Evaluating the salary schedules in effect in the schools arrayed in Table III, the Court should find a 4 x 4 index salary schedule to be the prevalent. The proposed salary schedule in Plaintiff's Exhibit 4, (with some modifications) reflects the best approximation of the prevalent index salary schedule in effect in the compared to school districts. The sixth step in the BA column and the Ma + 18 column should not be included in the schedule, as they are not prevalent. As developed at trial, the placement of the District 30 staff on this schedule yields a staff index factor of 24.12.

During their negotiations both parties were looking towards a base of $8,200. At trial the defendant maintained that a base of $8,000 was appropriate under the evidence submitted.
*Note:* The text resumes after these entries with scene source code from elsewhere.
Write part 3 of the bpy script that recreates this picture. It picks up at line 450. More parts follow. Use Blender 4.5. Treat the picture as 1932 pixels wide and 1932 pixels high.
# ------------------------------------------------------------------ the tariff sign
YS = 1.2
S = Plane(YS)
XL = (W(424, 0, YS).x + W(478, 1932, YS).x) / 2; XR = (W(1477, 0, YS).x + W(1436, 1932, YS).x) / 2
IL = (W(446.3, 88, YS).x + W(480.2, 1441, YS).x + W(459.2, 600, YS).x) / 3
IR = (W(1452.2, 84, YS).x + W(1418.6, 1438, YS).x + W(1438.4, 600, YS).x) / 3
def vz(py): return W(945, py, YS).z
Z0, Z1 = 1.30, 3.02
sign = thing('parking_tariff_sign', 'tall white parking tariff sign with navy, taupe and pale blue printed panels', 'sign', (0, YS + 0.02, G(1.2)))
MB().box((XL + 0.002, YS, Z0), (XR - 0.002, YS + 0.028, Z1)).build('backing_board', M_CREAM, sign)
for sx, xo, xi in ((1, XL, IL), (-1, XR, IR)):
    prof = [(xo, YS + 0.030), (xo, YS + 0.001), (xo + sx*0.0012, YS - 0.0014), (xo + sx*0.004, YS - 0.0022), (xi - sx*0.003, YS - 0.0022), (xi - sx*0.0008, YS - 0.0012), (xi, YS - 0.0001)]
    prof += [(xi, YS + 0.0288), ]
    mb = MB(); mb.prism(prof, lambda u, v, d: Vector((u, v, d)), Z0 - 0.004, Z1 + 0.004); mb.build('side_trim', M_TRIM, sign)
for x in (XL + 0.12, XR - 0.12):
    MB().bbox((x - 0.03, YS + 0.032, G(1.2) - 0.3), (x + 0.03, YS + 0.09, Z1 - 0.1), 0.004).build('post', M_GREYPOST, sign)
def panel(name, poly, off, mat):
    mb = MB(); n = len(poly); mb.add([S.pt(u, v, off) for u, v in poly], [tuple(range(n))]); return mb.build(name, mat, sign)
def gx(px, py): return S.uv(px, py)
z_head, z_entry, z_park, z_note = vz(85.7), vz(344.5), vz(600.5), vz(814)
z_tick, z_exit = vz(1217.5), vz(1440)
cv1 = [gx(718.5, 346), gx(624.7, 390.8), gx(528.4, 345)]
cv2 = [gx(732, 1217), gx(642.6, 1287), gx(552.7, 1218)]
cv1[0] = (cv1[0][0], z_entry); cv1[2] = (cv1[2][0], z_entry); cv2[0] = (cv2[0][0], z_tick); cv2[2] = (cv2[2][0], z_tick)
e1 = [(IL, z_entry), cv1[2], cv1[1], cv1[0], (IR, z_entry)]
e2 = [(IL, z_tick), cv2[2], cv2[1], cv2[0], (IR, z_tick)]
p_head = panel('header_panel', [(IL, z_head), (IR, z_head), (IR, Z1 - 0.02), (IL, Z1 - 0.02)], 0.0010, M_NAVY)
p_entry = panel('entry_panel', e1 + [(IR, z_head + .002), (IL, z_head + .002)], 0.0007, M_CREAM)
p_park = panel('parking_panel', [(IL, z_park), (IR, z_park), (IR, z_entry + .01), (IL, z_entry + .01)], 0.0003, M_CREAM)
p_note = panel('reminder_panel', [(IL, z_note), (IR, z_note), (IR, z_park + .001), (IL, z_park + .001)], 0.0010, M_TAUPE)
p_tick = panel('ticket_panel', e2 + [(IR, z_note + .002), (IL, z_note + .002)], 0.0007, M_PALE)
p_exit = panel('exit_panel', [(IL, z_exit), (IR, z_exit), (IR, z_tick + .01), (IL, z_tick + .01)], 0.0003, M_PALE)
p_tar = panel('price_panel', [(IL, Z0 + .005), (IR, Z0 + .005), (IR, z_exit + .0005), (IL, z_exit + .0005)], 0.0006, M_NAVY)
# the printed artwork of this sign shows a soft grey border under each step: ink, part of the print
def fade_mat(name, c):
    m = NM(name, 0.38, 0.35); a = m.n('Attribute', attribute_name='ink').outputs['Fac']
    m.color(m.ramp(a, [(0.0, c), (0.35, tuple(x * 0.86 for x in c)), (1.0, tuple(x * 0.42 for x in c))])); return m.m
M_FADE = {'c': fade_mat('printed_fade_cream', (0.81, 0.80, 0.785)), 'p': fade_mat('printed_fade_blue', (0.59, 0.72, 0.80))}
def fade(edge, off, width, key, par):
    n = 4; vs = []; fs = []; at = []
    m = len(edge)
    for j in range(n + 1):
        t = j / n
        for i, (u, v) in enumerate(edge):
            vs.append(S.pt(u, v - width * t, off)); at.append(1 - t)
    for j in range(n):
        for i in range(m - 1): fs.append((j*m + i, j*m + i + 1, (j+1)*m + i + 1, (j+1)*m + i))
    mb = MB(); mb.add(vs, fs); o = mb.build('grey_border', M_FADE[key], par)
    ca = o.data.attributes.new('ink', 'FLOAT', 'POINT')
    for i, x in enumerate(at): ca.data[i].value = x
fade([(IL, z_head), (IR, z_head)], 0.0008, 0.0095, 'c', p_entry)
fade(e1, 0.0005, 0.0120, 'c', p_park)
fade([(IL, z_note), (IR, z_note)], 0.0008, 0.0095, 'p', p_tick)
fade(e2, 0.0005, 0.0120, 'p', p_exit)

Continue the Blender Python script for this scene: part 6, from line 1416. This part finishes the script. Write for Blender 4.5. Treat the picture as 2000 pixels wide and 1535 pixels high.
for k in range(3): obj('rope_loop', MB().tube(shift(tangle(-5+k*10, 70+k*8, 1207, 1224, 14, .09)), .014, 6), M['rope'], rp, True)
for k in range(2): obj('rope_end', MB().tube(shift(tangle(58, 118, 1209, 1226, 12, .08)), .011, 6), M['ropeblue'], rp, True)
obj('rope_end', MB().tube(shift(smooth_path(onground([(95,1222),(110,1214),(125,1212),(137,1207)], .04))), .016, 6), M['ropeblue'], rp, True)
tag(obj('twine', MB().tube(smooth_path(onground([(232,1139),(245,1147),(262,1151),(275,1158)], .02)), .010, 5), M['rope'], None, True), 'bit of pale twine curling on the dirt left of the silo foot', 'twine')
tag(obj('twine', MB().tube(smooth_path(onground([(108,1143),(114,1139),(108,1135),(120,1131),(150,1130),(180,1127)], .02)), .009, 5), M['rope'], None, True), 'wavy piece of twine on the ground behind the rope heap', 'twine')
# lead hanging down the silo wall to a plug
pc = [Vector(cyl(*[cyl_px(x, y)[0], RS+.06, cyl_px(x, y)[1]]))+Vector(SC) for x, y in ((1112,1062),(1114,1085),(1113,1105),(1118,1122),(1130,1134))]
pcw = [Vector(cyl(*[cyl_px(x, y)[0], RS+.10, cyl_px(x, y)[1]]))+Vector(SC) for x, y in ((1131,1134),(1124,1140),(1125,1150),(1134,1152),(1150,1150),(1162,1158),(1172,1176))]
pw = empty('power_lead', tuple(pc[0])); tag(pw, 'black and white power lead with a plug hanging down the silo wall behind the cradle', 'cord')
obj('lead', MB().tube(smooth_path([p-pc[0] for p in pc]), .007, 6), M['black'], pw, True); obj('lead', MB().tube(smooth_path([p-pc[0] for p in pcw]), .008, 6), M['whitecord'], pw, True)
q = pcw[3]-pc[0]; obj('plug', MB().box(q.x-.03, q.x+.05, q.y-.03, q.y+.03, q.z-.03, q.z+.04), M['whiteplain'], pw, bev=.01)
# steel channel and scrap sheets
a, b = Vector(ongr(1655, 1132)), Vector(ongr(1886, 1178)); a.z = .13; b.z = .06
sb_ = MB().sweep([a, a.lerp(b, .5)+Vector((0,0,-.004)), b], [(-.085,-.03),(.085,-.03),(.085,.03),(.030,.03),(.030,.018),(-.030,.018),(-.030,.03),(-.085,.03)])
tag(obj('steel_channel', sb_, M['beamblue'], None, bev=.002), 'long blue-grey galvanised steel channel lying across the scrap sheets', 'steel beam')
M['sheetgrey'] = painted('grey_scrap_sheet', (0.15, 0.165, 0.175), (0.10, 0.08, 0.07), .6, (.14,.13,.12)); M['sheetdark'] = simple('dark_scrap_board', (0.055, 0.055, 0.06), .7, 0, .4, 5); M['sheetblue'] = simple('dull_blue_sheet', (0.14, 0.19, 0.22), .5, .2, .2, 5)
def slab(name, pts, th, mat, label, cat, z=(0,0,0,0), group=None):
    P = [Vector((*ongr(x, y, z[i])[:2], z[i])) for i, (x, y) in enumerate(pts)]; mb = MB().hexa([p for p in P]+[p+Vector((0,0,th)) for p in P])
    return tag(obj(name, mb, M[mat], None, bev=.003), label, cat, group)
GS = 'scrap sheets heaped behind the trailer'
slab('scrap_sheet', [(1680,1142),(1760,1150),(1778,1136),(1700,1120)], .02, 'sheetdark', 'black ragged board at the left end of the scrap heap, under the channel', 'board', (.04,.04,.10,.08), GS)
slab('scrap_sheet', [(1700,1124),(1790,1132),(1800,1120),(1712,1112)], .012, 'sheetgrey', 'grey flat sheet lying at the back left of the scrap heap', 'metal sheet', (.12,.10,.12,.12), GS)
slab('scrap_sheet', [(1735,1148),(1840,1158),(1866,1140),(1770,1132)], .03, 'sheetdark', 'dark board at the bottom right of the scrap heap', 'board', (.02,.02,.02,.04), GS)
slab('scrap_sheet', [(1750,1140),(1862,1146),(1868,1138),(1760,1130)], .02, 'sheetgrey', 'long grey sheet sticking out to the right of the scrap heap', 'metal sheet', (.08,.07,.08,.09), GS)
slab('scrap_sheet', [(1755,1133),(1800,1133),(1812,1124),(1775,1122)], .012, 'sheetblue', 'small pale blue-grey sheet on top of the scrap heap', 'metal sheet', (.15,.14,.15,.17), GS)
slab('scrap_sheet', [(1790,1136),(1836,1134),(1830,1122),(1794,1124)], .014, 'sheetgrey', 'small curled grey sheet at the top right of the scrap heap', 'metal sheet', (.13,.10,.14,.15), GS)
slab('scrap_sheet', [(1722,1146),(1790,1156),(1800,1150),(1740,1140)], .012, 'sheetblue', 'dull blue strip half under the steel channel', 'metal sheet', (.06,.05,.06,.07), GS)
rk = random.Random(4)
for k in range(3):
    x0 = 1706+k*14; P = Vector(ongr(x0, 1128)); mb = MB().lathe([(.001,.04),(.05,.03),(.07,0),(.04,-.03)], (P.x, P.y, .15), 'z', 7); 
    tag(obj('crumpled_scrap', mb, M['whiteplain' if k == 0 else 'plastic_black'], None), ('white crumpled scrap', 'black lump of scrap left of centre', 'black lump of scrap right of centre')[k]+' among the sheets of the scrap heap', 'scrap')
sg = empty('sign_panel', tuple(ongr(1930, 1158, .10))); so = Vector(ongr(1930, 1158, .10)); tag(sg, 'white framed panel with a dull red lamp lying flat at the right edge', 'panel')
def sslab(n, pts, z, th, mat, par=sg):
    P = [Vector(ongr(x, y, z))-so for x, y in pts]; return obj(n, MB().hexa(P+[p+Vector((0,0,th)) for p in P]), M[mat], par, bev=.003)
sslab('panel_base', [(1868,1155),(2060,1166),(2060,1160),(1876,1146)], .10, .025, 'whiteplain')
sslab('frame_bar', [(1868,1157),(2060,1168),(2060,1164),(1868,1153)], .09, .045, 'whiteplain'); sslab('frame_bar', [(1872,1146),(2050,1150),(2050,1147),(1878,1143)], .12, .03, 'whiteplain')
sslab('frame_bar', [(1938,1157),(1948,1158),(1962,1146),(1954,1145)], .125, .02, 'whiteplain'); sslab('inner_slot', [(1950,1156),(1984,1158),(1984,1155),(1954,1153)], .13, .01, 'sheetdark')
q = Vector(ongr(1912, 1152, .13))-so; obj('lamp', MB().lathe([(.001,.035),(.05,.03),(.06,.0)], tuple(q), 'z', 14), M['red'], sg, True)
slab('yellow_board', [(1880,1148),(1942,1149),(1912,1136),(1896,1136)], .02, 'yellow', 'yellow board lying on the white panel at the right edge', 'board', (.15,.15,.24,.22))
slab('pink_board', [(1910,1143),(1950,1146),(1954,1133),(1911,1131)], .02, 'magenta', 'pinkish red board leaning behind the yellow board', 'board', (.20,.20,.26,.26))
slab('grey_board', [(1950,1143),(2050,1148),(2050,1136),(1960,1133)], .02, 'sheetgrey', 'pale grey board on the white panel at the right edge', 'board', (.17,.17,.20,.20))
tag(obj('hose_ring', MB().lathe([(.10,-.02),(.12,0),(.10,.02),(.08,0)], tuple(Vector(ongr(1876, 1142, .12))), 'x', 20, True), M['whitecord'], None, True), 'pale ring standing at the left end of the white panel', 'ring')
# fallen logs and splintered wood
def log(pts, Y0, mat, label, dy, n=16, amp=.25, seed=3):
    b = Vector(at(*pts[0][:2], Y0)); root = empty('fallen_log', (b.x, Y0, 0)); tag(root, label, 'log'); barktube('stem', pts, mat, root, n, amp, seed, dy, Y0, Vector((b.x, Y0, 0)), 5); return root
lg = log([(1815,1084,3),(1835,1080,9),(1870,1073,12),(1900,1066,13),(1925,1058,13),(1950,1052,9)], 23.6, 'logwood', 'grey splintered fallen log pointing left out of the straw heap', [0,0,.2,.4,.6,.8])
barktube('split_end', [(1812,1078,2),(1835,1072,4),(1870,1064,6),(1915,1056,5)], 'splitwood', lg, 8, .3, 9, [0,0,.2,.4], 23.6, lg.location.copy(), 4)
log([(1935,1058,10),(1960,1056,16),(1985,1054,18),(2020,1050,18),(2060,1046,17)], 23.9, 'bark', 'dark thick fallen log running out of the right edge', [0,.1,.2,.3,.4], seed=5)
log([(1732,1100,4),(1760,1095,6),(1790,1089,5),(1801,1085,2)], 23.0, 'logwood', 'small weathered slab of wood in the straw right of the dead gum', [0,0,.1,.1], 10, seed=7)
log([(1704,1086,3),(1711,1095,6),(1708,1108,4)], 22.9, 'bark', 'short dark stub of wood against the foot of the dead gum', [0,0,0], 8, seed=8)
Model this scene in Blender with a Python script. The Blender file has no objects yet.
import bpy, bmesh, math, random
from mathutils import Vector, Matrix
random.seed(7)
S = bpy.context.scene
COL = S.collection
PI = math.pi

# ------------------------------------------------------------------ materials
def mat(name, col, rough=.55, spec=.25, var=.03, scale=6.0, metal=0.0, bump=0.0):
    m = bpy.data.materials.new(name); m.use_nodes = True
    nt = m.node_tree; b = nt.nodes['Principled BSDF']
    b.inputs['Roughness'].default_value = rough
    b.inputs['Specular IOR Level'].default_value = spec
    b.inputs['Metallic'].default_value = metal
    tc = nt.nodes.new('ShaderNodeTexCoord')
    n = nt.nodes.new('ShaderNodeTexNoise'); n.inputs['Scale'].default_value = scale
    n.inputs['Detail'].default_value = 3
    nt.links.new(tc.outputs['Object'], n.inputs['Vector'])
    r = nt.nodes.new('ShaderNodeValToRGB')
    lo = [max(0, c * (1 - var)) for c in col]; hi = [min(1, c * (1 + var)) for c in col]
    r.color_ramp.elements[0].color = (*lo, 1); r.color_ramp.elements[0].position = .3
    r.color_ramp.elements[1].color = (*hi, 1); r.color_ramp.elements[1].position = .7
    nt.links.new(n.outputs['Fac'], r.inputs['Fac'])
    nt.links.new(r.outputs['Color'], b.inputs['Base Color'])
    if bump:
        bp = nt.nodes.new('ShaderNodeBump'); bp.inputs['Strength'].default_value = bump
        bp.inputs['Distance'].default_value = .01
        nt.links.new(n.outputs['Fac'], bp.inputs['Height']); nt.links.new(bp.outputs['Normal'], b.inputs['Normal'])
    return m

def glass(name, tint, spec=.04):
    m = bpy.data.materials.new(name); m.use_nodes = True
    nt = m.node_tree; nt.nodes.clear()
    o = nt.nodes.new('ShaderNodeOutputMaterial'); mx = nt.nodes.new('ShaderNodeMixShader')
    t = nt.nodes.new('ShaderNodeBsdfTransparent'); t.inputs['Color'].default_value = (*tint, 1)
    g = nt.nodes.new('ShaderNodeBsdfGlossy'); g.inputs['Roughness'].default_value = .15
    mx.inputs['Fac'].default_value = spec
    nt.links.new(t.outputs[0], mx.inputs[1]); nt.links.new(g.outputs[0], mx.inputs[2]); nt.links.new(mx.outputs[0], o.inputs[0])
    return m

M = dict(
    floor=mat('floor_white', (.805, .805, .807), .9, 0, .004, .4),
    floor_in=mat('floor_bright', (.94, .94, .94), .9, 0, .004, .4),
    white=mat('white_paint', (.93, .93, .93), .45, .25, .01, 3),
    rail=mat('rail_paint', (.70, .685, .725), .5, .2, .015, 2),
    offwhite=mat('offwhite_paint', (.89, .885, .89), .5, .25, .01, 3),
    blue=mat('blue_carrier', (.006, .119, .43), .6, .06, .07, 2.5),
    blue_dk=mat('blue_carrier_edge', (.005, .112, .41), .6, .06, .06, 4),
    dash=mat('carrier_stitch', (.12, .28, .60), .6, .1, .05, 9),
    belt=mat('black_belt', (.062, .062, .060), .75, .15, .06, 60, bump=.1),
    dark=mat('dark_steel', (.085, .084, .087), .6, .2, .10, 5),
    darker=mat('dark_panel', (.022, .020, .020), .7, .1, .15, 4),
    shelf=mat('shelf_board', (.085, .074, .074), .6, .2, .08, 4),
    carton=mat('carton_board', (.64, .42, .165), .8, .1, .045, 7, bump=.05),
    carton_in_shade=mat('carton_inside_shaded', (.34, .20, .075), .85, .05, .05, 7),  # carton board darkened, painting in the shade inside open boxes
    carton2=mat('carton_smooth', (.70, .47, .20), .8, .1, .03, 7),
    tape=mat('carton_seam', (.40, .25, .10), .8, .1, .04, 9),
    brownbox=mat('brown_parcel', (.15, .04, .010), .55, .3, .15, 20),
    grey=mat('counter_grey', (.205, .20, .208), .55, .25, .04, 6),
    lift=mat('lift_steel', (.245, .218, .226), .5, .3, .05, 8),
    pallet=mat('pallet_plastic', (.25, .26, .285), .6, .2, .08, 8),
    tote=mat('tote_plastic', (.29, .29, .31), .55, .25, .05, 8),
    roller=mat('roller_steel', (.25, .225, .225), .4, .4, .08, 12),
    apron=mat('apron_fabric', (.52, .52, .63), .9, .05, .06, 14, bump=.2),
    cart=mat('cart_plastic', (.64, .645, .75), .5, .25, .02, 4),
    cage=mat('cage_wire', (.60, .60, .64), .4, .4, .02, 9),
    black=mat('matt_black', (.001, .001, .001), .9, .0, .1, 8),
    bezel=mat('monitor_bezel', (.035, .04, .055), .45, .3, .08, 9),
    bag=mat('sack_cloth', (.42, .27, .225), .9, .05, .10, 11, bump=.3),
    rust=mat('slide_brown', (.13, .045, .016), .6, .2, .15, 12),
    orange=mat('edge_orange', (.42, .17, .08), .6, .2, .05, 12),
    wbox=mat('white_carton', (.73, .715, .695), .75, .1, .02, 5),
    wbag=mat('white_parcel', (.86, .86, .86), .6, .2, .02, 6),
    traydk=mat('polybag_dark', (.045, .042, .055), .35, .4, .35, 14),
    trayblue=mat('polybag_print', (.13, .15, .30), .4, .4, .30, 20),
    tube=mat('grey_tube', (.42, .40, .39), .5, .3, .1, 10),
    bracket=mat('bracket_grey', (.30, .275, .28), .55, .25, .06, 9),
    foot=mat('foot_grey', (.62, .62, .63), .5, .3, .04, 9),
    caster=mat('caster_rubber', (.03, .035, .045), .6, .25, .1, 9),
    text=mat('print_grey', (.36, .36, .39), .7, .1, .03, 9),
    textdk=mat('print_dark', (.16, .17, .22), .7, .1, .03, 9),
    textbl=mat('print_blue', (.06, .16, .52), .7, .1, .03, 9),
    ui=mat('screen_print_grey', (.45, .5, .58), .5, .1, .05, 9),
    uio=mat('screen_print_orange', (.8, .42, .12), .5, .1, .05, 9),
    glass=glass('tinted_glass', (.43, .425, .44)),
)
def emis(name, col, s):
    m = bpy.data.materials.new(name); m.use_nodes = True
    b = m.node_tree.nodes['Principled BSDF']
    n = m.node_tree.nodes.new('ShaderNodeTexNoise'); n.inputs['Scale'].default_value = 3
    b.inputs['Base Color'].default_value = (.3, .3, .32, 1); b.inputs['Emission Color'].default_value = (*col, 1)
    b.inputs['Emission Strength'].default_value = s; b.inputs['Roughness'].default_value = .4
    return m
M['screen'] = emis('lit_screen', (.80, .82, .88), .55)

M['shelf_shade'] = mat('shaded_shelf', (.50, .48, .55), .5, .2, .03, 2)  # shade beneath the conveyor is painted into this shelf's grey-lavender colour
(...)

Having determined that a 4 x 4 index is prevalent, the Court should find a base salary of $8,150 to be appropriate, which when combined with the insurance contribution package that the parties agreed upon, yields a total teacher compensation of $208,671.84. This compensation package is at the approximate midpoint of the districts arranged in Table III.


1. That the scale of wages for the Cody-Kilgore teachers for the 1976-1977 school year be computed in accordance with a $8150 base on a 4 x 4 salary schedule with the following columns and steps; BA-5 steps, BA+9-7 steps, BA+18-8 steps, BA+27-9 steps, BA+36 or MA-10 steps and MA+9-11 steps.

2. That the defendant shall provide a full single insurance contribution of $23.40 per teacher per month, a full family contribution of $62.30 per teacher per month where applicable, and $5.00 per teacher per month towards the disability insurance premium.

3. That all other aspects of compensation and terms and conditions of employment remain unchanged; and

4. That these wages and terms of employment be effective from the first day of the 1976-1977 school year.

NOTE: Footnotes were deleted. They were cites to prior cases.